At first I thought this badly worded statement must be a quote from the newspaper article linked in the email from AOPA but while that article does also use the plural version of propeller there was no mentino of the prop not "working properly" so I have to assume that some genius at AOPA provided the interpretation.


 
Plural issue to be sure. But how does a fixed pitch propeller stop working properly? I can understand that the engine may have stopped and by consequence the propeller is not turning properly. But in that case the propeller is still working in that it is moving through the air as designed, jsut not as fast. The only way I know of a fixed pitch prop to stop working is if it gets bent or self destructs.
 
how does a fixed pitch propeller stop working properly?
When it stops grabbing air and pushing it back behind you, and starts being pushed by the oncoming air resulting from your depleting forward momentum.:hairraise:
 
When it stops grabbing air and pushing it back behind you, and starts being pushed by the oncoming air resulting from your depleting forward momentum.:hairraise:

But isn't that more due to the engine not working properly? Nothing about the propeller has changed except where the energy to keep it rotating is coming from.
 
Well, yes, of course. I was just throwing in a little sarcasm at the way they wrote it.

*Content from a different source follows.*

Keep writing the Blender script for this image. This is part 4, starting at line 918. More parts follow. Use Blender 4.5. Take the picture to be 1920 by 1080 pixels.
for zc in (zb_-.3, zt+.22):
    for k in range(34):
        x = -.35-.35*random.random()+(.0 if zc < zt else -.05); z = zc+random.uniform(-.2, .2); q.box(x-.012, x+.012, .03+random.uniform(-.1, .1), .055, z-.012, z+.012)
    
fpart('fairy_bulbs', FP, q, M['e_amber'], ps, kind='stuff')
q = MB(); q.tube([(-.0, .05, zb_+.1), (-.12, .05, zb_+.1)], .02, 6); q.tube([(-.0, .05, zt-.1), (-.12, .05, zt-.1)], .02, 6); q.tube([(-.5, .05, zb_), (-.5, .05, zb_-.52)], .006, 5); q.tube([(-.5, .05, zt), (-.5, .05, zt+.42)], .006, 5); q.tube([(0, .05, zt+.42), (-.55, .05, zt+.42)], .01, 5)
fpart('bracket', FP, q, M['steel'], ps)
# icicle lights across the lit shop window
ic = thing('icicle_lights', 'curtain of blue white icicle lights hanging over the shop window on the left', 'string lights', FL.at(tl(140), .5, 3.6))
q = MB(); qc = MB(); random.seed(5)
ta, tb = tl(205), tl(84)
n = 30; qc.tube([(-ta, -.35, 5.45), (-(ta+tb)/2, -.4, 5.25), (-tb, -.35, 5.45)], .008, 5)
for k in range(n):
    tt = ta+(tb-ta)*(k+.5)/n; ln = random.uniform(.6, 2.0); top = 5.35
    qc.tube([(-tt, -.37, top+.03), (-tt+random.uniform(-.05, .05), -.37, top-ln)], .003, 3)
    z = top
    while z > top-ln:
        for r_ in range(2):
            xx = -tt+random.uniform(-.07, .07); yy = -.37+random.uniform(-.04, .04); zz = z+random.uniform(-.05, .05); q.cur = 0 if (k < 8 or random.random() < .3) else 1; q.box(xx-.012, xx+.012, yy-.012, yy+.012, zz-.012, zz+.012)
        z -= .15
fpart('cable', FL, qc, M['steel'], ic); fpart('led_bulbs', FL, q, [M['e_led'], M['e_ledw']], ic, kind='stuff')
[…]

Kinda like the dumb blond who says her car isn't working when it is "out of gas".
 
But how does a fixed pitch propeller stop working properly? I can understand that the engine may have stopped and by consequence the propeller is not turning properly. But in that case the propeller is still working in that it is moving through the air as designed, jsut not as fast. The only way I know of a fixed pitch prop to stop working is if it gets bent or self destructs.
That's the part AOPA messed up badly. In the article they referenced the pilot stated that the engine seized and the prop stopped turning. Somehow AOPA turned that into the nonsense about the prop not working properly.

Here's the newspaper report:

http://www.waltonsun.com/news/beach-87176-newsherald-plane-bay.html

And here's AOPA's gaffe:

AOPA eBrief said:
A single-engine Cessna performed an emergency landing on St. Joe Beach in Florida on Thursday. The plane was cruising at 1,500 feet when the propellers stopped working properly. "We saw people out on the beach, but it wasn't crowded so we just went through procedure, kept the nose up and slowed the plane down," said co-pilot Randy Crapsey

I've come to expect this kind of sloppy writing from newspapers but you'd think the writers at AOPA would do better. In this case the local paper did a much better job than the "experts".